**DIRECTIONS:**
Each line containing the word "picture" must be reported.

※

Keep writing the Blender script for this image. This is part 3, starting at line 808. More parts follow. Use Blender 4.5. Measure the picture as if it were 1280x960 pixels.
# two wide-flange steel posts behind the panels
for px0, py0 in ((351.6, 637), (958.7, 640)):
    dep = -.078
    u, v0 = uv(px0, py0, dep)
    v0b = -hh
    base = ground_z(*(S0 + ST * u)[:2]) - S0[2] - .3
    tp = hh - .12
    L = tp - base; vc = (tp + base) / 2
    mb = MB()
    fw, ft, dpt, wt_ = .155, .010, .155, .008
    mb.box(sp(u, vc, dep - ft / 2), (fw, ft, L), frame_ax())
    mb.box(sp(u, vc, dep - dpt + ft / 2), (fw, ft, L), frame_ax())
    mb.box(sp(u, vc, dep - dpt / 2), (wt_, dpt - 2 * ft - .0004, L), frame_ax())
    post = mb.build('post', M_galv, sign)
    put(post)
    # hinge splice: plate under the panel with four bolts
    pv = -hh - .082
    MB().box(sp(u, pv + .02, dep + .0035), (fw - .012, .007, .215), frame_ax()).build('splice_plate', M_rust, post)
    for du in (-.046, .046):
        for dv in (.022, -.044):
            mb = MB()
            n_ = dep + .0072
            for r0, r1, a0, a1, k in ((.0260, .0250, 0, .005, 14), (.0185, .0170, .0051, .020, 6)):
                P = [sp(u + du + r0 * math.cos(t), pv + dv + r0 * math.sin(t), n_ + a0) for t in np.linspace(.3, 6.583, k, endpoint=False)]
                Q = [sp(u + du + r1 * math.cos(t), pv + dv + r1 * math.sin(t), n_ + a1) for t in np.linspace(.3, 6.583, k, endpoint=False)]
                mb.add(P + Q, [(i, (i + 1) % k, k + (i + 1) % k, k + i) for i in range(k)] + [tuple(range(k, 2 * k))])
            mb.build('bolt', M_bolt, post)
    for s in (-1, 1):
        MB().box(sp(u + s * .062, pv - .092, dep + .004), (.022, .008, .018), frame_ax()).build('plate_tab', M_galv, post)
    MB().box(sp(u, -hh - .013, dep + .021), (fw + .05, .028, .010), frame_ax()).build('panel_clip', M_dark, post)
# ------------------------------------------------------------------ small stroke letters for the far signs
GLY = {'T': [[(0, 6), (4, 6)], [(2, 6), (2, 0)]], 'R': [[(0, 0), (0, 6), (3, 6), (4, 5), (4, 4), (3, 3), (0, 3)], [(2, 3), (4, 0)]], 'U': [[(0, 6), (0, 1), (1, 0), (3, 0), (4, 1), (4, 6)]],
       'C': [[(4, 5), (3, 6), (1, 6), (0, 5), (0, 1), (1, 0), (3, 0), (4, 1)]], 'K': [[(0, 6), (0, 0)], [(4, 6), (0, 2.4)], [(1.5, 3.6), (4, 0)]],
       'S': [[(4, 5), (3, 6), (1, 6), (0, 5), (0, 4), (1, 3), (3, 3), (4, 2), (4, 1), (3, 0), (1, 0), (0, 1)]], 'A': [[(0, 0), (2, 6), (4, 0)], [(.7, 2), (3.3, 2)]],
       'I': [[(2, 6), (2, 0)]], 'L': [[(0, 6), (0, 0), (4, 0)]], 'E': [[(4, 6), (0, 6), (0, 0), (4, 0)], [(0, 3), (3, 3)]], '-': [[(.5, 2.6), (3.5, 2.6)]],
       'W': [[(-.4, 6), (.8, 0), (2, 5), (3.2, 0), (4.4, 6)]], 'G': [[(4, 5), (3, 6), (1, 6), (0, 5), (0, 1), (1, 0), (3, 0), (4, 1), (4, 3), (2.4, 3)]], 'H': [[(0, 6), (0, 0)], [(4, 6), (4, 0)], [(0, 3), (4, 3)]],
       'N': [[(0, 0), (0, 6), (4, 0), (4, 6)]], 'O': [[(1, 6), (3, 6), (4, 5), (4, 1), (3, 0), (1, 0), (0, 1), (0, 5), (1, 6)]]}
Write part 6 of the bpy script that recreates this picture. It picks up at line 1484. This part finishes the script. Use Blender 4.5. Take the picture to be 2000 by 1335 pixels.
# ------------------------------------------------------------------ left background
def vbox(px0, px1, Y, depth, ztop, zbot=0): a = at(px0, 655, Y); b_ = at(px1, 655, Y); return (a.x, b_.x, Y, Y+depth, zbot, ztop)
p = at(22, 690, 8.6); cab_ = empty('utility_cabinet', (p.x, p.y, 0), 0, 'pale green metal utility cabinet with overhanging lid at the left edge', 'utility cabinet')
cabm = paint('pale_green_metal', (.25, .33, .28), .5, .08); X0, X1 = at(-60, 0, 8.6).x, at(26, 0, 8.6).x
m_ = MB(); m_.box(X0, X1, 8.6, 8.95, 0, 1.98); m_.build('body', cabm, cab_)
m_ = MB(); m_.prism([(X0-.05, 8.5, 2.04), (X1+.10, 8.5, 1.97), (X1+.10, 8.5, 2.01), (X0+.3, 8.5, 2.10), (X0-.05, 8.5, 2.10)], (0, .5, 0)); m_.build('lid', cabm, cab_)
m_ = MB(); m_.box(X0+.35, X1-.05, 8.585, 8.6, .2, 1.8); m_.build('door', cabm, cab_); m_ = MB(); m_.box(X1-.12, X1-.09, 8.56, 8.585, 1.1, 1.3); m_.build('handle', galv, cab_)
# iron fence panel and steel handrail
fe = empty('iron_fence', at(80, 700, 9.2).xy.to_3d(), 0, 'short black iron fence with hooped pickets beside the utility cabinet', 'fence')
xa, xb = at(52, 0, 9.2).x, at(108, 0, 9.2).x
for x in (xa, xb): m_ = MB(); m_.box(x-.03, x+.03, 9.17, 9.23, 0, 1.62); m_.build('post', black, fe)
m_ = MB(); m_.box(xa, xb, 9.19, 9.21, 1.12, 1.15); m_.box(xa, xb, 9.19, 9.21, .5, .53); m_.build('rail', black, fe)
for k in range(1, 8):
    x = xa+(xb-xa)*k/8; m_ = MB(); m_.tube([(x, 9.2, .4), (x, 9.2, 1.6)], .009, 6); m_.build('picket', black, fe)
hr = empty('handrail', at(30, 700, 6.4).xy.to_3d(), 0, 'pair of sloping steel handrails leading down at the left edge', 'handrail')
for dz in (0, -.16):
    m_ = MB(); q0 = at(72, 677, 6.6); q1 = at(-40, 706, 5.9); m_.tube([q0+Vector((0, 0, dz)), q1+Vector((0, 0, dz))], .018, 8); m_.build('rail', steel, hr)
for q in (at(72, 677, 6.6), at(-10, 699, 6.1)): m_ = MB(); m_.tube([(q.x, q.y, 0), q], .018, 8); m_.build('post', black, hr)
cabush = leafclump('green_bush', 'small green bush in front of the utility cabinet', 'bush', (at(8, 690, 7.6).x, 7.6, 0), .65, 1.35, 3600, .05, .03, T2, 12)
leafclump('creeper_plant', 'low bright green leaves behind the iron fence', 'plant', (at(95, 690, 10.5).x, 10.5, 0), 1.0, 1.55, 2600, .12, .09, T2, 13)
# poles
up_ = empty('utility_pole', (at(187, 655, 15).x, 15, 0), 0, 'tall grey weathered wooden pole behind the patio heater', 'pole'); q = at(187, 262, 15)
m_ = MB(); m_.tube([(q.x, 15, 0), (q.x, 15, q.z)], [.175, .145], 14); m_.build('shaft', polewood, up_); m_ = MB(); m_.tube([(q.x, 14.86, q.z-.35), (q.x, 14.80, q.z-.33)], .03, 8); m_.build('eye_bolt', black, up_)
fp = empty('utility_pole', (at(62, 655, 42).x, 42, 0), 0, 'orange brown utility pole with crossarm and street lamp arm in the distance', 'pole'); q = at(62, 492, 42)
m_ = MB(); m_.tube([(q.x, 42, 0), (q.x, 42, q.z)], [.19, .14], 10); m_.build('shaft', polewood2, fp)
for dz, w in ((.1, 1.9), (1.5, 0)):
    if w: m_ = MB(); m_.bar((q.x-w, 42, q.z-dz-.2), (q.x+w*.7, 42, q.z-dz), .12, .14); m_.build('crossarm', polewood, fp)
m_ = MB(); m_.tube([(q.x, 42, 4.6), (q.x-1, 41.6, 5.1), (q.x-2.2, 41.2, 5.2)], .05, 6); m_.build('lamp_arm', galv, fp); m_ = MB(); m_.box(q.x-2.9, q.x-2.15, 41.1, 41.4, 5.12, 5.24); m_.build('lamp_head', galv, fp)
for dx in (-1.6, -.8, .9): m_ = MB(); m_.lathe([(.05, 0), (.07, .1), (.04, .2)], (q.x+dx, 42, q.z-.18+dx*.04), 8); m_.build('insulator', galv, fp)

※

**TASK OUTPUT:**
Keep writing the Blender script for this image. This is part 3, starting at line 808. More parts follow. Use Blender 4.5. Measure the picture as if it were 1280x960 pixels.
Write part 6 of the bpy script that recreates this picture. It picks up at line 1484. This part finishes the script. Use Blender 4.5. Take the picture to be 2000 by 1335 pixels.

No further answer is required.